Театр и его Двойник | страница 114
Дело тут совсем не в том, чтобы непосредственно вывести на сцену метафизические идеи, а в том, чтобы вызвать искушение, некую тягу к этим идеям. И юмор с его анархией, и поэзия с ее символикой и образами первыми как бы указывают те пути, на которых можно разбудить искушение.
Теперь следует оговорить чисто материальную сторону этого языка, то есть речь пойдет о всех способах и средствах его воздействия на наши чувства.
Излишне упоминать, что он связан с музыкой, танцем, мимикой и пантомимой. Совершенно ясно, что он пользуется движением, гармонией и ритмом, но только когда они могут сойтись вместе, чтобы выразить что-то самое главное, без особых преимуществ для каждого вида в отдельности. Нет смысла говорить и о том, что он пользуется обычными фактами, обычными страстями только в качестве трамплина, примерно так, как УНИЧТОЖАЮЩИЙ ЮМОР (HUMOUR DESTRUCTION), вызывая смех, помогает внять велениям разума.
Но в чисто восточном понимании выразительности объективный конкретный язык театра может обострить и усилить восприятие. Он живет в сфере чувств. Отрицая типично западное отношение к слову, он творит из слов заклинания. Он пробует кричать. Он использует вибрацию и характер голоса, заставляет исступленно отбивать ритм, отстукивая отдельные звуки. Он стремится возбудить, оглушить, заколдовать, вызвать оцепенение. Он находит новую лирику жеста, стремительность и размах в пространстве позволяют ему выйти за пределы лирики слова.

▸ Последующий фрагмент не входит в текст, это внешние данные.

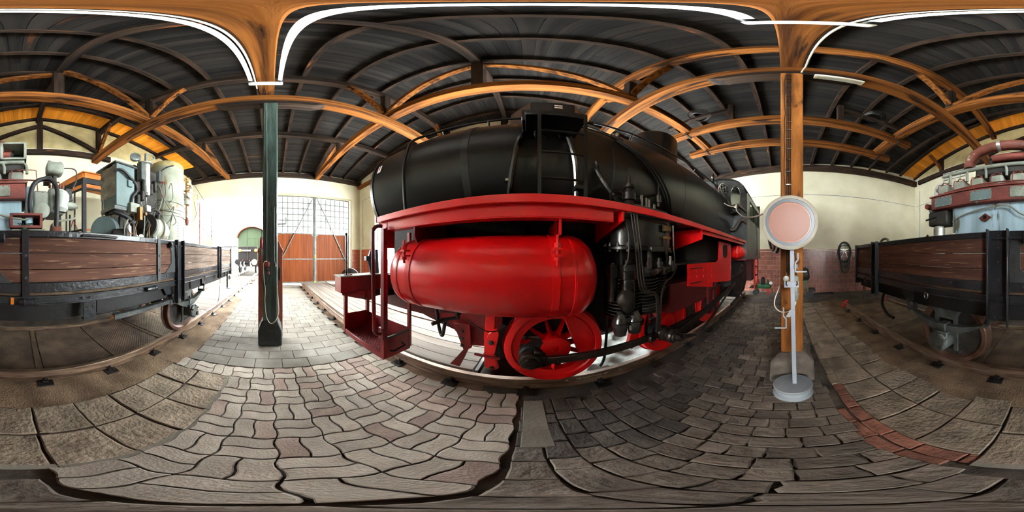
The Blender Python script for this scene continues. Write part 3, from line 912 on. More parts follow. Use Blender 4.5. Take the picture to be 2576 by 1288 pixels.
# gable trusses on the side walls
for side, f in ((-1, XL), (1, XR)):
    o = .10 if side < 0 else -.10
    def pt(y, z): return (f(y) + o, y, z)
    MB().bar(pt(-6.2, 6.12), pt(3.6, 6.12), .14, .25).build('truss_chord', 'dark_timber_y', ceiling)
    MB().bar(pt(.87, 6.2), pt(.87, roofz(.87) - .05), .16, .2, (0, 1, 0)).build('king_post', 'dark_timber_z', ceiling)
    MB().bar(pt(3.2, 6.3), pt(.95, 7.75), .12, .18).build('truss_diagonal', 'dark_timber_y', ceiling)
    MB().bar(pt(-2.2, 6.3), pt(.8, 7.75), .12, .18).build('truss_diagonal', 'dark_timber_y', ceiling)
    for (ya) in (3.1, -4.5):
        MB().bar(pt(ya, 6.1), pt(ya, roofz(ya) - .05), .15, .18, (0, 1, 0)).build('wall_post', 'dark_timber_z', ceiling)
        MB().bar((f(ya) - side * .15, ya, 6.4), (f(ya) - side * 1.0, ya, roofz(ya) - .3), .12, .14).build('brace', 'timber_x', ceiling)

# ---- posts
t = thing('timber_post', 'dark green-black timber post before the gates with a red switch box', 'post', (-.03, 2.97, 0))
MB().box(-.161, .101, 2.839, 3.101, .45, 5.63).build('post_shaft', 'green_black_paint', t, bevel=.02)
b = MB(); a, c = .21, .135
b.lathe((0, 0, 0), (0, 0, 1), [(0, 1), (1, 1)], 4)
b = MB()
for z, s in ((.006, .205), (.34, .21), (.54, .14)):
    b.v += [(-.03 - s, 2.97 - s, z), (-.03 + s, 2.97 - s, z), (-.03 + s, 2.97 + s, z), (-.03 - s, 2.97 + s, z)]
b.f = [(0, 1, 2, 3)] + [(i * 4 + k, i * 4 + (k + 1) % 4, i * 4 + 4 + (k + 1) % 4, i * 4 + 4 + k) for i in range(2) for k in range(4)] + [(8, 9, 10, 11)]
b.build('post_base', 'tar_black', t, bevel=.025, seg=2)
front_post = t
t = thing('timber_post', 'bare orange-brown timber post behind the white signal disc', 'post', (-.093, -2.01, 0))
MB().box(-.224, .038, -2.141, -1.879, .4, 5.63).build('post_shaft', 'post_wood', t, bevel=.012)
b = MB()
for z, s in ((.004, .25), (.37, .24), (.47, .145)):
    b.v += [(-.093 - s, -2.01 - s, z), (-.093 + s, -2.01 - s, z), (-.093 + s, -2.01 + s, z), (-.093 - s, -2.01 + s, z)]
b.f = [(0, 1, 2, 3)] + [(i * 4 + k, i * 4 + (k + 1) % 4, i * 4 + 4 + (k + 1) % 4, i * 4 + 4 + k) for i in range(2) for k in range(4)] + [(8, 9, 10, 11)]
b.build('post_base', 'old_concrete', t, bevel=.02, seg=2)
cb = MB()
for x in (-.075, -.055, -.035): cb.tube([(x, -1.872, 1.5), (x, -1.872, 5.6)], .007, 6)
cb.build('conduit', 'dark_steel', t)
ck = MB(); z = 2.4
while z < 5.5:
    ck.box(-.085, -.025, -1.874, -1.862, z, z + .012); z += .19
ck.build('conduit_clip', 'bright_steel', t)
b = MB(); z = 2.3; px = -.012
while z < 5.5:
    nz = z + rnd.uniform(.12, .3); nxp = -.012 + rnd.uniform(-.012, .012)
    b.bar((px, -1.878, z), (nxp, -1.878, nz), .011, .006, (0, 1, 0)); z = nz; px = nxp
b.build('crack', 'soot_black', t)
rear_post = t

# ---- gates of the right bay (closed) and the open leaf of the left bay
def leaf(name, x0, x1, y, outer, lab=None):
    f = MB()
    zt = 5.46; zb = .10; zm = 3.04
    for x in (x0, x1): f.box(x - (.0 if x == x0 else .07), x + (.07 if x == x0 else 0), y - .03, y + .03, zb, zt)
    for z in (zb, 1.5, zm, zt - .07): f.box(x0, x1, y - .028, y + .028, z, z + .07)
    # corner plates
    for (cx, sx) in ((x0, 1), (x1, -1)):
        for (cz, sz) in ((zb, 1), (zm, -1)):
            f.prism([(cx, y - .034, cz), (cx + sx * .22, y - .034, cz), (cx, y - .034, cz + sz * .22)], (0, .01, 0))
    d = struct(f.build(name, 'gate_steel', None))
    n = 17; w = (x1 - x0 - .14) / n
    p = MB().box(x0 + .07 + .002, x0 + .07 + w - .002, y - .012, y + .012, zb + .05, zm + .02).build('door_board', 'door_board_z', d, smooth=0)
    copies(p, d, [(k * w, rnd.uniform(-.003, .003), 0) for k in range(1, n)])
    MB().box(x0 + .05, x1 - .05, y + .016, y + .026, zb + .05, zm + .03).build('light_stop_sheet', 'door_board_z', d, smooth=0)  # added sheet that stops sky light between the boards
    nx, nz = 7, 6
    dx, dz = (x1 - x0 - .14) / nx, (zt - .07 - zm - .07) / nz
    g = MB()
    for k in range(1, nx): g.box(x0 + .07 + k * dx - .018, x0 + .07 + k * dx + .018, y - .014, y + .014, zm + .07, zt - .07)
    for k in range(1, nz): g.box(x0 + .07, x1 - .07, y - .014, y + .014, zm + .07 + k * dz - .018, zm + .07 + k * dz + .018)
    g.build('glazing_bar', 'gate_steel', d)
    pn = MB().box(x0 + .083, x0 + .07 + dx - .013, y - .003, y + .003, zm + .083, zm + .07 + dz - .013).build('pane', 'dimmed_glass', d, smooth=0)
    copies(pn, d, [(i * dx, 0, j * dz) for i in range(nx) for j in range(nz) if i or j])
    xa = x1 if outer == x0 else x0
    MB().bar((xa + (.06 if outer > xa else -.06), y - .06, zt - .05), (outer + (.05 if outer < xa else -.05) - (0.0), y - .06, .95), .05, .04, (0, 1, 0)).build('door_brace', 'gate_steel', d)
    return d
D1 = leaf('door_1', .25, 2.545, 9.60, .25)
D2 = leaf('door_2', 2.605, 4.90, 9.60, 4.90)
MB().box(2.54, 2.61, 9.52, 9.58, .10, 5.46).build('door_post', 'gate_steel', D1)
MB().box(2.55, 2.60, 9.50, 9.52, 1.55, 1.78).build('lock_tag', 'yellow_paint', D1)
MB().box(2.52, 2.63, 9.49, 9.53, .1, .18).build('floor_bolt', 'yellow_paint', D2)
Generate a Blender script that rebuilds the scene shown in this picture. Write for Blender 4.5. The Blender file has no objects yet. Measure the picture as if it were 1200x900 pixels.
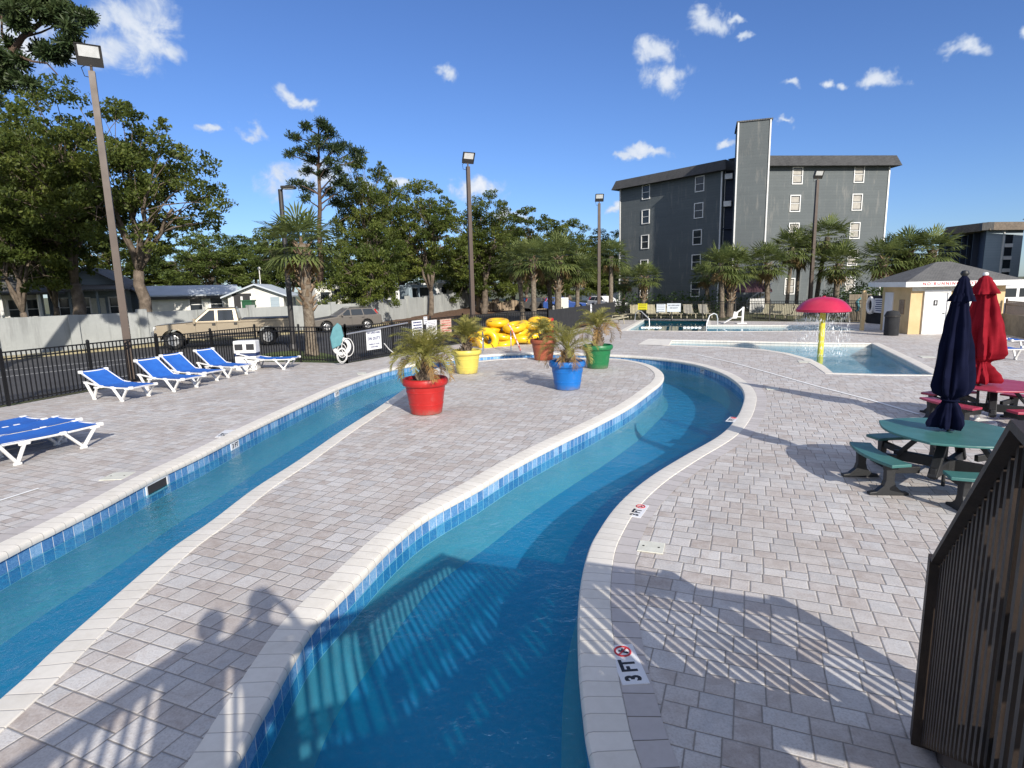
import bpy, bmesh, math, random
import numpy as np
from mathutils import Vector, Matrix, Euler
from mathutils.geometry import delaunay_2d_cdt
random.seed(11); RNG = np.random.default_rng(5)
PI = math.pi; rad = math.radians
sc = bpy.context.scene; COL = sc.collection

# ------------------------------------------------------------------ camera / survey
FPX = 680.0; PITCH = rad(9.5); ROLL = rad(1.27); CAMZ = 2.7
cF = Vector((0, math.cos(PITCH), -math.sin(PITCH)))
_R0 = Vector((1, 0, 0)); _U0 = Vector((0, math.sin(PITCH), math.cos(PITCH)))
cR = _R0*math.cos(ROLL) - _U0*math.sin(ROLL)
cU = _U0*math.cos(ROLL) + _R0*math.sin(ROLL)
def ray(x, y): return cF + cR*((x-600)/FPX) - cU*((y-450)/FPX)
def G(x, y, z=0.0):                       # survey: point at height z seen at (x, y) of the 1200 x 900 photograph
    d = ray(x, y); t = (z-CAMZ)/d.z
    return Vector((d.x*t, d.y*t, z))
def AT(x, y, Y):                          # survey: point at distance Y
    d = ray(x, y); t = Y/d.y
    return Vector((d.x*t, Y, CAMZ + d.z*t))
cam_d = bpy.data.cameras.new('camera'); cam = bpy.data.objects.new('camera', cam_d); COL.objects.link(cam)
cam.matrix_world = Matrix(((cR.x, cU.x, -cF.x, 0), (cR.y, cU.y, -cF.y, 0), (cR.z, cU.z, -cF.z, CAMZ), (0, 0, 0, 1)))
cam_d.sensor_width = 36; cam_d.lens = 36*FPX/1200; cam_d.clip_end = 3000; cam_d.clip_start = 0.05
sc.camera = cam

# ------------------------------------------------------------------ mesh helper
class MB:
    def __init__(s): s.v = []; s.f = []; s.uv = {}
    def add(s, vs, fs, M=None, uvs=None):
        o = len(s.v)
        if M is not None: vs = [M @ Vector(p) for p in vs]
        s.v += [tuple(p) for p in vs]
        for i, f in enumerate(fs):
            s.f.append(tuple(k+o for k in f))
            if uvs: s.uv[len(s.f)-1] = uvs[i]
        return s
    def box(s, c, d, rz=0, M=None):
        x, y, z = d[0]/2, d[1]/2, d[2]/2
        vs = [(-x,-y,-z),(x,-y,-z),(x,y,-z),(-x,y,-z),(-x,-y,z),(x,-y,z),(x,y,z),(-x,y,z)]
        T = Matrix.Translation(Vector(c)) @ Matrix.Rotation(rz, 4, 'Z')
        if M is not None: T = M @ T
        return s.add(vs, [(0,3,2,1),(4,5,6,7),(0,1,5,4),(1,2,6,5),(2,3,7,6),(3,0,4,7)], T)
    def bar(s, a, b, w, h, up=(0,0,1)):                # box section from a to b
        a = Vector(a); b = Vector(b); d = b-a; L = d.length; d.normalize()
        u = Vector(up); x = d.cross(u)
        if x.length < 1e-4: x = d.cross(Vector((1,0,0)))
        x.normalize(); y = x.cross(d)
        T = Matrix(((x.x,d.x,y.x,(a.x+b.x)/2),(x.y,d.y,y.y,(a.y+b.y)/2),(x.z,d.z,y.z,(a.z+b.z)/2),(0,0,0,1)))
        return s.box((0,0,0), (w, L, h), 0, T)
    def tube(s, pts, r, n=8, closed=False, caps=True):
        pts = [Vector(p) for p in pts]; N = len(pts)
        if not hasattr(r, '__len__'): r = [r]*N
        vs = []; fs = []; prev = None
        for i, p in enumerate(pts):
            if closed: t = pts[(i+1) % N]-pts[i-1]
            else: t = pts[min(i+1, N-1)]-pts[max(i-1, 0)]
            t.normalize()
            if prev is None:
                a = Vector((0,0,1)) if abs(t.z) < .9 else Vector((1,0,0))
                x = t.cross(a).normalized()
            else:
                x = prev - t*prev.dot(t)
                x = x.normalized() if x.length > 1e-6 else t.orthogonal().normalized()
            prev = x; y = t.cross(x)
            for k in range(n):
                an = 2*PI*k/n; vs.append(p + x*(r[i]*math.cos(an)) + y*(r[i]*math.sin(an)))
        for i in range(N if closed else N-1):
            j = (i+1) % N
            for k in range(n):
                l = (k+1) % n; fs.append((i*n+k, i*n+l, j*n+l, j*n+k))
        if caps and not closed:
            fs.append(tuple(range(n-1, -1, -1))); fs.append(tuple((N-1)*n+k for k in range(n)))
        return s.add(vs, fs)
    def lathe(s, prof, n=24, M=None, mod=None, caps=True):
        vs = []; fs = []
        for i, (r, z) in enumerate(prof):
            for k in range(n):
                a = 2*PI*k/n; q = r*(mod(a, i) if mod else 1)
                vs.append((q*math.cos(a), q*math.sin(a), z))
        for i in range(len(prof)-1):
            for k in range(n):
                l = (k+1) % n; fs.append((i*n+k, i*n+l, (i+1)*n+l, (i+1)*n+k))
        if caps:
            fs.append(tuple(range(n-1, -1, -1))); fs.append(tuple((len(prof)-1)*n+k for k in range(n)))
        return s.add(vs, fs, M)
    def prism(s, poly, z0, z1, M=None):                # polygon in XY extruded along Z
        n = len(poly); vs = [(p[0], p[1], z0) for p in poly]+[(p[0], p[1], z1) for p in poly]
        fs = [tuple(range(n-1, -1, -1)), tuple(range(n, 2*n))]+[(i, (i+1) % n, n+(i+1) % n, n+i) for i in range(n)]
        return s.add(vs, fs, M)
    def torus(s, R, r, M=None, nu=28, nv=12):
        vs = []; fs = []
        for i in range(nu):
            a = 2*PI*i/nu
            for j in range(nv):
                b = 2*PI*j/nv; q = R+r*math.cos(b); vs.append((q*math.cos(a), q*math.sin(a), r*math.sin(b)))
        for i in range(nu):
            for j in range(nv):
                fs.append((i*nv+j, ((i+1) % nu)*nv+j, ((i+1) % nu)*nv+(j+1) % nv, i*nv+(j+1) % nv))
        return s.add(vs, fs, M)
    def mesh(s, name):
        me = bpy.data.meshes.new(name); me.from_pydata(s.v, [], s.f)
        if s.uv:
            l = me.uv_layers.new(name='UVMap')
            for p in me.polygons:
                u = s.uv.get(p.index)
                if u:
                    for k, li in enumerate(p.loop_indices): l.data[li].uv = u[k]
        me.update(); return me
    def build(s, name, mat, parent=None, smooth=False, bevel=0, loc=None):
        return link(name, s.mesh(name), mat, parent, smooth, bevel, loc)

def link(name, me, mat, parent=None, smooth=False, bevel=0, loc=None):
    if mat is not None and not me.materials: me.materials.append(mat)
    if smooth and len(me.polygons):
        me.polygons.foreach_set('use_smooth', [True]*len(me.polygons))
        me.set_sharp_from_angle(angle=rad(smooth if smooth is not True else 42))
    o = bpy.data.objects.new(name, me); COL.objects.link(o)
    if parent is not None: o.parent = parent
    if loc is not None: o.location = loc
    if bevel:
        b = o.modifiers.new('edge', 'BEVEL'); b.width = bevel; b.segments = 2; b.limit_method = 'ANGLE'; b.angle_limit = rad(40)
    return o
def tag(o, label=None, cat=None, group=None, kind=None):
    if label: o['label'] = label
    if cat: o['category'] = cat
    if group: o['group'] = group
    if kind: o['kind'] = kind
    return o
def thing(name, label, cat, loc=(0,0,0), rz=0, group=None):
    o = bpy.data.objects.new(name, None); COL.objects.link(o); o.empty_display_size = .1
    o.location = loc; o.rotation_euler = (0, 0, rz)
    return tag(o, label, cat, group)
def kids(o): return [c for c in KIDS_ALL() if c.parent == o]
def KIDS_ALL(): return list(COL.objects)
def copy_tree(o, parent=None, _all=None):
    _all = _all or list(COL.objects)
    c = o.copy(); COL.objects.link(c)
    if parent is not None: c.parent = parent
    for k in _all:
        if k.parent == o: copy_tree(k, c, _all)
    return c
def dup(o, loc, rz, label, scale=1):
    c = copy_tree(o); c.location = loc; c.rotation_euler = (0, 0, rz); c.scale = (scale,)*3; c['label'] = label
    return c
def structure(o, name=None): o['kind'] = 'structure'; return o
def TM(loc=(0,0,0), rx=0, ry=0, rz=0): return Matrix.Translation(Vector(loc)) @ Euler((rx, ry, rz)).to_matrix().to_4x4()

# ------------------------------------------------------------------ materials
class NT:
    def __init__(s, tree): s.t = tree; s.n = tree.nodes; s.l = tree.links
    def node(s, typ, **kw):
        n = s.n.new(typ)
        for k, v in kw.items(): setattr(n, k, v)
        return n
    def put(s, sock, v):
        if isinstance(v, bpy.types.NodeSocket): s.l.new(v, sock)
        elif v is not None: sock.default_value = v
    def m(s, op, a, b=None, c=None, clamp=False):
        n = s.node('ShaderNodeMath', operation=op, use_clamp=clamp)
        for i, v in enumerate((a, b, c)): s.put(n.inputs[i], v)
        return n.outputs[0]
    def vm(s, op, a, b=None, scale=None):
        n = s.node('ShaderNodeVectorMath', operation=op)
        s.put(n.inputs[0], a)
        if b is not None: s.put(n.inputs[1], b)
        if scale is not None: s.put(n.inputs['Scale'], scale)
        return n.outputs['Value'] if op in ('DOT_PRODUCT', 'LENGTH', 'DISTANCE') else n.outputs['Vector']
    def noise(s, vec, scale, detail=4, rough=.55, dist=0, out='Fac', dim='3D'):
        n = s.node('ShaderNodeTexNoise', noise_dimensions=dim)
        s.put(n.inputs['Vector'], vec); n.inputs['Scale'].default_value = scale; n.inputs['Detail'].default_value = detail
        n.inputs['Roughness'].default_value = rough; n.inputs['Distortion'].default_value = dist
        return n.outputs[out]
    def white(s, vec, out='Value'):
        n = s.node('ShaderNodeTexWhiteNoise', noise_dimensions='3D'); s.put(n.inputs['Vector'], vec); return n.outputs[out]
    def comb(s, x, y, z=0):
        n = s.node('ShaderNodeCombineXYZ')
        for i, v in enumerate((x, y, z)): s.put(n.inputs[i], v)
        return n.outputs[0]
    def sep(s, v):
        n = s.node('ShaderNodeSeparateXYZ'); s.put(n.inputs[0], v); return n.outputs
    def mix(s, fac, a, b, blend='MIX'):
        n = s.node('ShaderNodeMix', data_type='RGBA', blend_type=blend, clamp_factor=True)
        s.put(n.inputs[0], fac); s.put(n.inputs[6], col4(a)); s.put(n.inputs[7], col4(b)); return n.outputs[2]
    def ramp(s, fac, stops, interp='LINEAR'):
        n = s.node('ShaderNodeValToRGB'); cr = n.color_ramp; cr.interpolation = interp
        while len(cr.elements) < len(stops): cr.elements.new(.5)
        for e, (p, c) in zip(cr.elements, stops): e.position = p; e.color = col4(c)
        s.put(n.inputs[0], fac); return n.outputs[0]
    def rng(s, v, a, b, c=0, d=1, smooth=False):
        n = s.node('ShaderNodeMapRange', clamp=True)
        if smooth: n.interpolation_type = 'SMOOTHSTEP'
        for i, x in enumerate((v, a, b, c, d)): s.put(n.inputs[i], x)
        return n.outputs[0]
    def bump(s, h, strength=.3, dist=.02, normal=None):
        n = s.node('ShaderNodeBump'); n.inputs['Strength'].default_value = strength; n.inputs['Distance'].default_value = dist
        s.put(n.inputs['Height'], h)
        if normal is not None: s.put(n.inputs['Normal'], normal)
        return n.outputs[0]
def col4(c):
    if isinstance(c, (tuple, list)) and len(c) == 3: return (*c, 1)
    return c
def newmat(name):
    m = bpy.data.materials.new(name); m.use_nodes = True; t = NT(m.node_tree)
    p = m.node_tree.nodes['Principled BSDF']; return m, t, p
def coords(t, kind='Object'): return t.node('ShaderNodeTexCoord').outputs[kind]
def geopos(t): return t.node('ShaderNodeNewGeometry').outputs['Position']
def M_(name, c, c2=None, rough=.6, metal=0, scale=6, bump=0, bscale=None, bdist=.01, coat=0, spec=None, lo=.35, hi=.65, vec=None):
    m, t, p = newmat(name); v = coords(t) if vec is None else geopos(t)
    if c2 is None: c2 = tuple(x*.8 for x in c)
    n = t.noise(v, scale, 5, .6)
    t.put(p.inputs['Base Color'], t.mix(t.rng(n, lo, hi), c2, c))
    t.put(p.inputs['Roughness'], t.rng(n, .2, .8, min(1, rough+.08), max(.02, rough-.08)))
    p.inputs['Metallic'].default_value = metal
    if coat: p.inputs['Coat Weight'].default_value = coat
    if spec is not None: p.inputs['Specular IOR Level'].default_value = spec
    if bump: t.put(p.inputs['Normal'], t.bump(t.noise(v, bscale or scale*4, 6, .65), bump, bdist))
    return m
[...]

Он окончательно порывает с подчинением сознания языку, выдвигая новое и более глубокое понимание интеллектуальности, которая таится в жестах и знаках, поднятых до уровня заклинаний.
Такого рода поэзия, магнетизм, все эти способы прямого внушения ничего бы не стоили, если бы они не направляли человеческий дух по какому-то физически ощутимому пути. Настоящий театр возвращает нам смысл творения, внешняя сторона которого в нашей власти, но завершение лежит совсем в других плоскостях.
Не так уж важно, освоены ли эти плоскости духом, то есть интеллектом, — не станем умалять их, это совсем не интересно и лишено смысла. Гораздо более важно, чтобы с помощью точных и определенных средств наши чувства оказались способны к глубокому и тонкому восприятию. Именно здесь видится цель магии и обрядов, театр лишь отражает их суть.
Итак, речь идет о том, чтобы превратить театр в некоторую функцию в собственном смысле слова, нечто столь локализованное и точное, как циркуляция крови в артериях или хаотическое, на первый взгляд, сцепление образов сновидения, исключительно благодаря строгой направленности и полному подчинению внимания.